— START OF PROVIDED MATERIAL —
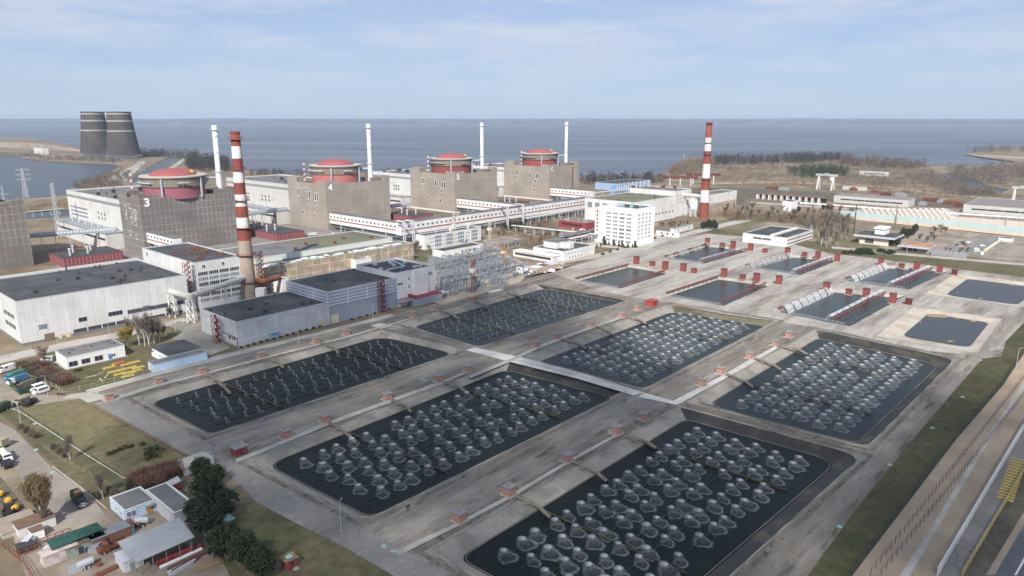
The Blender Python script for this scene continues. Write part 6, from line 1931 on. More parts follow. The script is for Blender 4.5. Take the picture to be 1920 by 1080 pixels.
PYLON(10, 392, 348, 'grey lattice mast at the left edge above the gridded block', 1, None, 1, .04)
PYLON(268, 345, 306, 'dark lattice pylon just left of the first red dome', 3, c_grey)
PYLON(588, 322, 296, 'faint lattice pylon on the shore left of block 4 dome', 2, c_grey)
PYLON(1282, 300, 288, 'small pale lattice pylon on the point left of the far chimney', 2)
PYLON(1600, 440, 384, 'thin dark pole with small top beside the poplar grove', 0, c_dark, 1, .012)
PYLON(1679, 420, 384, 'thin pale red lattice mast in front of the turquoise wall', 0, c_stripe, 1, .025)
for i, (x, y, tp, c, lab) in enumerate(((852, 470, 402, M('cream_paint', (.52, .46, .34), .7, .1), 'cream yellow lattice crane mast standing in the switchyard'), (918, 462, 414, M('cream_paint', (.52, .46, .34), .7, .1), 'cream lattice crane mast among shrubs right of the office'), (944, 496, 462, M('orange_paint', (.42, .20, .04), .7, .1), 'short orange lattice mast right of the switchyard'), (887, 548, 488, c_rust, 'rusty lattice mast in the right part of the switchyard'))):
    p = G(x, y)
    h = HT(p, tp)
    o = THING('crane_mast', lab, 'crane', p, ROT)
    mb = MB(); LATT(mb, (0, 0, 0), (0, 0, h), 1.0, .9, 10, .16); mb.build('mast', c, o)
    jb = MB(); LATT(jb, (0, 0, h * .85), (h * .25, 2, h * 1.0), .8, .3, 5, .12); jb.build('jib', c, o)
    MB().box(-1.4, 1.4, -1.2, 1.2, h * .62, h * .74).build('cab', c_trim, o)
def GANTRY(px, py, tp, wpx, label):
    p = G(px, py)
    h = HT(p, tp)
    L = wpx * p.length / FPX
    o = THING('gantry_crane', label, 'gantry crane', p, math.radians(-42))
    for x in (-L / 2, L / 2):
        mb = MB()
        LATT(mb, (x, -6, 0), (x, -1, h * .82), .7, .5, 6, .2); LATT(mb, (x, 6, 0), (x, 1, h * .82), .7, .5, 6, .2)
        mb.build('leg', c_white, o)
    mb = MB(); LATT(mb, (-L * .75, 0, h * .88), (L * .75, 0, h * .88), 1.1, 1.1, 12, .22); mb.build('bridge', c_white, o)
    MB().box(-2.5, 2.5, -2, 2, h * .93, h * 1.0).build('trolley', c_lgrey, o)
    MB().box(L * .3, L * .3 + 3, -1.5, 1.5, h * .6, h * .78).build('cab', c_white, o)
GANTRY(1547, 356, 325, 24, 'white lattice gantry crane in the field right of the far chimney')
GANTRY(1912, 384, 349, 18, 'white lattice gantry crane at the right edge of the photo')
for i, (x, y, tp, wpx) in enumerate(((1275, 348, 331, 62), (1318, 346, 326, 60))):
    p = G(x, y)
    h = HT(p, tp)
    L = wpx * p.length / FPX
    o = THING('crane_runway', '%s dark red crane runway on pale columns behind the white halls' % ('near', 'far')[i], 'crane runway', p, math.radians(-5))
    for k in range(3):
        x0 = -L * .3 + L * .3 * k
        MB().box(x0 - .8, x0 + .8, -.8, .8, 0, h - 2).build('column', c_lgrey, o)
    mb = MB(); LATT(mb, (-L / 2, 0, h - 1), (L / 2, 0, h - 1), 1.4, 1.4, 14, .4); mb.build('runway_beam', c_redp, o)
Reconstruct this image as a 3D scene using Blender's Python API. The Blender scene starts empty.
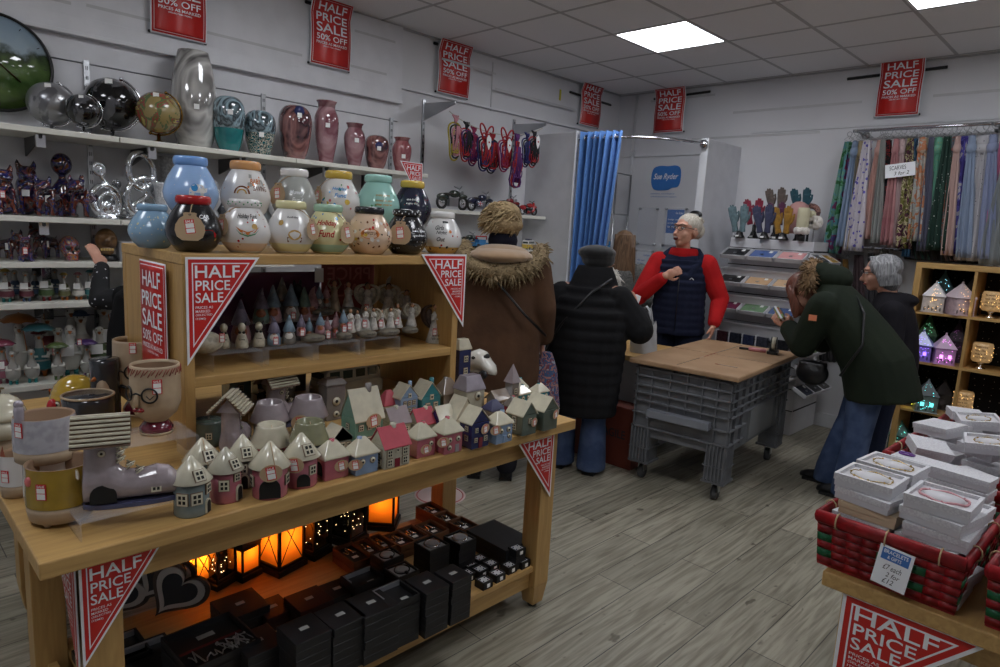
— END OF PROVIDED MATERIAL —
EXERCISE BRIEF:
With the pictures omitted, reproduce the records in full and exactly.

SOLVED EXERCISE:
The Blender Python script for this scene continues. Write part 6, from line 1931 on. More parts follow. The script is for Blender 4.5. Take the picture to be 1920 by 1080 pixels.
PYLON(10, 392, 348, 'grey lattice mast at the left edge above the gridded block', 1, None, 1, .04)
PYLON(268, 345, 306, 'dark lattice pylon just left of the first red dome', 3, c_grey)
PYLON(588, 322, 296, 'faint lattice pylon on the shore left of block 4 dome', 2, c_grey)
PYLON(1282, 300, 288, 'small pale lattice pylon on the point left of the far chimney', 2)
PYLON(1600, 440, 384, 'thin dark pole with small top beside the poplar grove', 0, c_dark, 1, .012)
PYLON(1679, 420, 384, 'thin pale red lattice mast in front of the turquoise wall', 0, c_stripe, 1, .025)
for i, (x, y, tp, c, lab) in enumerate(((852, 470, 402, M('cream_paint', (.52, .46, .34), .7, .1), 'cream yellow lattice crane mast standing in the switchyard'), (918, 462, 414, M('cream_paint', (.52, .46, .34), .7, .1), 'cream lattice crane mast among shrubs right of the office'), (944, 496, 462, M('orange_paint', (.42, .20, .04), .7, .1), 'short orange lattice mast right of the switchyard'), (887, 548, 488, c_rust, 'rusty lattice mast in the right part of the switchyard'))):
    p = G(x, y)
    h = HT(p, tp)
    o = THING('crane_mast', lab, 'crane', p, ROT)
    mb = MB(); LATT(mb, (0, 0, 0), (0, 0, h), 1.0, .9, 10, .16); mb.build('mast', c, o)
    jb = MB(); LATT(jb, (0, 0, h * .85), (h * .25, 2, h * 1.0), .8, .3, 5, .12); jb.build('jib', c, o)
    MB().box(-1.4, 1.4, -1.2, 1.2, h * .62, h * .74).build('cab', c_trim, o)
def GANTRY(px, py, tp, wpx, label):
    p = G(px, py)
    h = HT(p, tp)
    L = wpx * p.length / FPX
    o = THING('gantry_crane', label, 'gantry crane', p, math.radians(-42))
    for x in (-L / 2, L / 2):
        mb = MB()
        LATT(mb, (x, -6, 0), (x, -1, h * .82), .7, .5, 6, .2); LATT(mb, (x, 6, 0), (x, 1, h * .82), .7, .5, 6, .2)
        mb.build('leg', c_white, o)
    mb = MB(); LATT(mb, (-L * .75, 0, h * .88), (L * .75, 0, h * .88), 1.1, 1.1, 12, .22); mb.build('bridge', c_white, o)
    MB().box(-2.5, 2.5, -2, 2, h * .93, h * 1.0).build('trolley', c_lgrey, o)
    MB().box(L * .3, L * .3 + 3, -1.5, 1.5, h * .6, h * .78).build('cab', c_white, o)
GANTRY(1547, 356, 325, 24, 'white lattice gantry crane in the field right of the far chimney')
GANTRY(1912, 384, 349, 18, 'white lattice gantry crane at the right edge of the photo')
for i, (x, y, tp, wpx) in enumerate(((1275, 348, 331, 62), (1318, 346, 326, 60))):
    p = G(x, y)
    h = HT(p, tp)
    L = wpx * p.length / FPX
    o = THING('crane_runway', '%s dark red crane runway on pale columns behind the white halls' % ('near', 'far')[i], 'crane runway', p, math.radians(-5))
    for k in range(3):
        x0 = -L * .3 + L * .3 * k
        MB().box(x0 - .8, x0 + .8, -.8, .8, 0, h - 2).build('column', c_lgrey, o)
    mb = MB(); LATT(mb, (-L / 2, 0, h - 1), (L / 2, 0, h - 1), 1.4, 1.4, 14, .4); mb.build('runway_beam', c_redp, o)
Reconstruct this image as a 3D scene using Blender's Python API. The Blender scene starts empty.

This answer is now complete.